Almost done with September ... just in time for the end of October.

First, a note on a book that I did not finish: All the Missing Girls by Megan Miranda. I've said it many times, but I will repeat myself just for the heck of it. I like police procedurals. That's my mystery genre of choice. I read cozies ever now and then. I also read literary mysteries. I don't enjoy thrillers or mysteries solved by people who aren't detectives (there are a few exceptions). However, I read a lot of book reviews and sometimes getting a little caught up in the hype. All the Missing Girls sounded intriguing. I especially loved the part that most of the book is told backward (so, say chapter 2 is about September 15, chapter 3 is about September 14). But I couldn't get past the idea that this book was about rural white woman making really bad choices and doing really stupid things. It's a genre all to its own, I find. I'm not even curious about what happened. On to better books...

The Serpent King by Jeff Zenter
Ah. I love a good teen book I can recommend to young readers. It's nearly time for graduation and for three teens to get the heck out of their small town. But they each have demons to face. I wish this book had avoided a "manic pixie dream girl" character. It would have been perfect. Still, the problems the kids face seem real and the angst level is kept to a normal minimal.

Where They Found Her by Kimberly McCreight
Oops. Breaking my own rule with this one. The detective isn't a detective, but rather a newspaper reporter. Journalists and teenagers solving mysteries are two of my exceptions. Anyway, you won't guess the ending of this book. When the body of a newborn girl is found in an idyllic New Jersey town, the newspaper reporter, who is still grieving the loss of her stillborn child, takes the case. New reporter Maggie does a lot of digging and in the end finds out more than she ever suspected. Book probably could have used another edit to smooth out some rough spots, but overall I liked it.

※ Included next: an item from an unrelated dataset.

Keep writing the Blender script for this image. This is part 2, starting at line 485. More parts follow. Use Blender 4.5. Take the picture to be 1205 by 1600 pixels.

Raymie Nightingale by Kate DiCamillo
This children's book is a small gem. Three preteen girls meet while taking baton twirling lessons, each having their own reasons to win (or not win) a contest. In the end, though, it's their friendship that helps them make sense of their worlds -- and all the sadness and happiness those worlds contain. Another book I'd recommend to kids if I still worked in a youth services department.